8) Just what this has meant for the millions of Chinese vainly hoping to put their foot on the property ladder is shown by estimates which indicate “how long citizens would need to work to afford a 100-square-metre apartment in central Beijing, which currently sells for about Rmb3m ($450,000).

“As long as there were no natural disasters, a peasant farmer working an average plot of land would just have been able to afford an apartment if he or she somehow had worked since the Tang dynasty, which ended in 907AD, until today! If a Chinese blue-collar worker had been on the average monthly salary of Rmb1,500 since the opium wars in the mid-19th century and had given up weekends, then he or she might just have been able to afford a place of his or her own [today]” (Financial Times).

9) At the same time China’s colossal, uncontrolled economic growth is inflicting more than 1 trillion Yuan’s worth of damage on its environment each year according even to government planners.

The cost of pollution spills, deteriorating soil and other impacts surged to 1.3 trillion Yuan (£130 billion) in 2008. This was the equivalent of 3.9% of the country’s GDP.

The loss of soil and water “posed severe threats to the ecology, food safety and flood control,” declared the Chinese vice-minister responsible for water resources.

Reservoirs are unable to cope with the demands of a rising and increasingly developing population. Beijing has had to rely on non-replenishable aquifers to meet the accumulated water deficit in the city.

This could lead to controls on water use, particularly for heavy users such as factories. From an economic point of view, China’s pell-mell development on the basis of capitalism is unviable and this is graphically underlined when it comes to the environment.

10) As for the US, it is running a yawning budget deficit which threatens a fiscal train wreck. At one stage in late December the uptake of Treasury bonds, necessary for the continued financing of the deficit, was poor and threatened a crisis in government finances.

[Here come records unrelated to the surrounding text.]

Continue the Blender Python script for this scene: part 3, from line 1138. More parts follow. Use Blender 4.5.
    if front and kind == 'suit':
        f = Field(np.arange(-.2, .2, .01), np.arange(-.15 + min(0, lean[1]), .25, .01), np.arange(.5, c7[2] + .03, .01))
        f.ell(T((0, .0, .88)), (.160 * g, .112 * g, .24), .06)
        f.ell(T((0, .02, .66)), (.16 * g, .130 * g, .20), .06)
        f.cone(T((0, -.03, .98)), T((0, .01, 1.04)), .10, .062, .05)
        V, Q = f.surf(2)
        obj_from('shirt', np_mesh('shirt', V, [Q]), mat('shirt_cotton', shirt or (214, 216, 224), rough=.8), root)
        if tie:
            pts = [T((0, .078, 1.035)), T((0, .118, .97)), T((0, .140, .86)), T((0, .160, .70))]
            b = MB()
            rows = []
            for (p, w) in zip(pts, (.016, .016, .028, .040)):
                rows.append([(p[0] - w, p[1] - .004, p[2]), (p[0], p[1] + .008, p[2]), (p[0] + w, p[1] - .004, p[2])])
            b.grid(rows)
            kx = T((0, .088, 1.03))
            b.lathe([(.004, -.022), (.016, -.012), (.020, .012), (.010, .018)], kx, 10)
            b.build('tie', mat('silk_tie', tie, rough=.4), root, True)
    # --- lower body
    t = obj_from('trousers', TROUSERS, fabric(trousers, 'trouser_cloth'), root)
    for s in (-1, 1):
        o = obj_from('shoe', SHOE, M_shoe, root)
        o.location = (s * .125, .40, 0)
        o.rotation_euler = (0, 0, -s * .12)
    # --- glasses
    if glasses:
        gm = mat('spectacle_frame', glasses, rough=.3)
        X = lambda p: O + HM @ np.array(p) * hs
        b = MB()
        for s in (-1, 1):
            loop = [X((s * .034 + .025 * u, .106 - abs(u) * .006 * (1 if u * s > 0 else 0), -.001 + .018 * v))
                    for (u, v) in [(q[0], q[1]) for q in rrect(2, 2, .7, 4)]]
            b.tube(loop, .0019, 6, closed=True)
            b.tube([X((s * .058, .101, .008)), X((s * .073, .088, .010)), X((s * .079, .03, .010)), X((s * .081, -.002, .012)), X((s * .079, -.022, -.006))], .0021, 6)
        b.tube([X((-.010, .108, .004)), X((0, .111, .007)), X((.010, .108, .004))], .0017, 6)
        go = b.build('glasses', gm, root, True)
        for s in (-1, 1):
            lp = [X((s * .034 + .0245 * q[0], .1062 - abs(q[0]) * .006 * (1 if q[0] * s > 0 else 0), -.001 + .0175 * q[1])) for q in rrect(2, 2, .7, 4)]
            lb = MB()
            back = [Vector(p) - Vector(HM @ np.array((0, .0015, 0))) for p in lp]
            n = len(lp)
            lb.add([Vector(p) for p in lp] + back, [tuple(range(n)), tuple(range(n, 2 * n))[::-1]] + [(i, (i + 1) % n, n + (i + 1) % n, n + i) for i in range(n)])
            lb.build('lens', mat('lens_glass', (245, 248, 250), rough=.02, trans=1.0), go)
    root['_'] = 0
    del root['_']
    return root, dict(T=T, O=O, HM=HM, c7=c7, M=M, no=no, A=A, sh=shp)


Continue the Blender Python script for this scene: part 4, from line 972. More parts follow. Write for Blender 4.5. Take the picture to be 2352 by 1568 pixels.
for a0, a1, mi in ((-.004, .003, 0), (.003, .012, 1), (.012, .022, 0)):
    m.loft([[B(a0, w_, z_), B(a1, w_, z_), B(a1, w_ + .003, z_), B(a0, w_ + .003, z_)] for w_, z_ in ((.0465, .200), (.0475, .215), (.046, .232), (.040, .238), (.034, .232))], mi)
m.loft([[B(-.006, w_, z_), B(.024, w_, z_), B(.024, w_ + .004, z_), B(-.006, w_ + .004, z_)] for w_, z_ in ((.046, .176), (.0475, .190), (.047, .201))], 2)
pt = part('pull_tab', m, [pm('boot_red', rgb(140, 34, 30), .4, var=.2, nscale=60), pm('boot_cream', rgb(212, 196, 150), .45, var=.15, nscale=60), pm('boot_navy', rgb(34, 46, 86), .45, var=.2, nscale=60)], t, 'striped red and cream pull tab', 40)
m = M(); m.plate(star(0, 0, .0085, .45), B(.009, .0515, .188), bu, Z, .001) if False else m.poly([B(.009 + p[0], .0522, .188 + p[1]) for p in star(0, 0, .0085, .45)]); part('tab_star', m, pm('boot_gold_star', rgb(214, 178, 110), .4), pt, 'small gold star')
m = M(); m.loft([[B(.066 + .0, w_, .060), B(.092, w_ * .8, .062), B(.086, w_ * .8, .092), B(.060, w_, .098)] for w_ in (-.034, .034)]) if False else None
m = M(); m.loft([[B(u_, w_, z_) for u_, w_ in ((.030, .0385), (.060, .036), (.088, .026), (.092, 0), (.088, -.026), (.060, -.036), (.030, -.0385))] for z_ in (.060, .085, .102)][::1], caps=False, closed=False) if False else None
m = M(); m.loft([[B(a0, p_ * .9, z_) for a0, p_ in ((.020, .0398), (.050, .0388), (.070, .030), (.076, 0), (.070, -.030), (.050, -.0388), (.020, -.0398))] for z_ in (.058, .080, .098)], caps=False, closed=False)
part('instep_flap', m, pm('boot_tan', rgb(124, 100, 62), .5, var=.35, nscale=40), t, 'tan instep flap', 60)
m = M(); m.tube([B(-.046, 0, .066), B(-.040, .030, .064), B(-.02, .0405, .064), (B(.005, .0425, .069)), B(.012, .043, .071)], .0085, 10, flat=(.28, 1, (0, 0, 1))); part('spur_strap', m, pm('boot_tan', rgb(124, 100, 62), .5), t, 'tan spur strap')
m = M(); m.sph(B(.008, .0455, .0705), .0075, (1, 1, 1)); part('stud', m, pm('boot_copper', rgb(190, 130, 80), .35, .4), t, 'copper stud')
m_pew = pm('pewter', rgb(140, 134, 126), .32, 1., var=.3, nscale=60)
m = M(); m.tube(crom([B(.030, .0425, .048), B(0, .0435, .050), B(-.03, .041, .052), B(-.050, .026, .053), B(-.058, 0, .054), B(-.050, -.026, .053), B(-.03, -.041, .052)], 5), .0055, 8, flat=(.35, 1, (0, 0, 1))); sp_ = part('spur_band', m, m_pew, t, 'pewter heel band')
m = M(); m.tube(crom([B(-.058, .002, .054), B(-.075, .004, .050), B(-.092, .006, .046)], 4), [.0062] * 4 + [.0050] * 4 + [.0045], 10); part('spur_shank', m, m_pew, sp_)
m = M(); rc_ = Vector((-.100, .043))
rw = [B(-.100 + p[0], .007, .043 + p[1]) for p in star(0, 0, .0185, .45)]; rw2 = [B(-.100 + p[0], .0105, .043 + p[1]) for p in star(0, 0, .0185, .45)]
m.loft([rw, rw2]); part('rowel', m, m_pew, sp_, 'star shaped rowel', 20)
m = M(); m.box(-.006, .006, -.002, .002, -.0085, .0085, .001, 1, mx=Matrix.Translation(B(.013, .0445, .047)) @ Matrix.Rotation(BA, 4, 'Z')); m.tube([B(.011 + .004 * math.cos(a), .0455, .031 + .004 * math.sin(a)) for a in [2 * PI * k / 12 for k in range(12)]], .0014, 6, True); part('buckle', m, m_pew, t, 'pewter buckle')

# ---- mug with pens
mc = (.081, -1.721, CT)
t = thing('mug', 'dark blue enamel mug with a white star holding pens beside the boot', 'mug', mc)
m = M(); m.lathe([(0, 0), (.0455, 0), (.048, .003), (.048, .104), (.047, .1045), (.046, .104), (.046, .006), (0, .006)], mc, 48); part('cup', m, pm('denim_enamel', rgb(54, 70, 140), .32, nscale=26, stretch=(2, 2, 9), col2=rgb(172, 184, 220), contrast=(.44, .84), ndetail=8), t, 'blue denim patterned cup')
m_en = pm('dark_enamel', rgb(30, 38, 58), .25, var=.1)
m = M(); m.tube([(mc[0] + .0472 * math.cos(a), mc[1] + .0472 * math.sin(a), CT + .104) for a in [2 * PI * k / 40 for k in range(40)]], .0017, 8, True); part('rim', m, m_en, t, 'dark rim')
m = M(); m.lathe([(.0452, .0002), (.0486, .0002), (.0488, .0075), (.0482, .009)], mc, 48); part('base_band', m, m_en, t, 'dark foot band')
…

However, with the capitalists possessing massive surpluses in cash and with nowhere to really invest productively – in itself an expression of the organic crisis of capitalism – a further sale of bonds was successful.

The Obama administration is faced with the invidious prospect of seeking to cut the deficit which will severely impact on living standards. If this concentrates on welfare – as the Republican right hope – it will enormously aggravate the social situation and lead to a big radicalisation.

Whether this is reflected in a shift leftwards partly depends, as elsewhere, on the creation of a left pole of attraction in the form of a new left party or formation.

On the other hand, to attack the huge ‘defence’ budget would bring down even greater criticism from the right-wing Republicans – led by the Tea Party – on the heads of Obama and his administration.

Up to now, he has met this right-wing offensive by retreating and making concessions, for example on taxation of the rich. This can only spur on the right to force further retreats from Obama.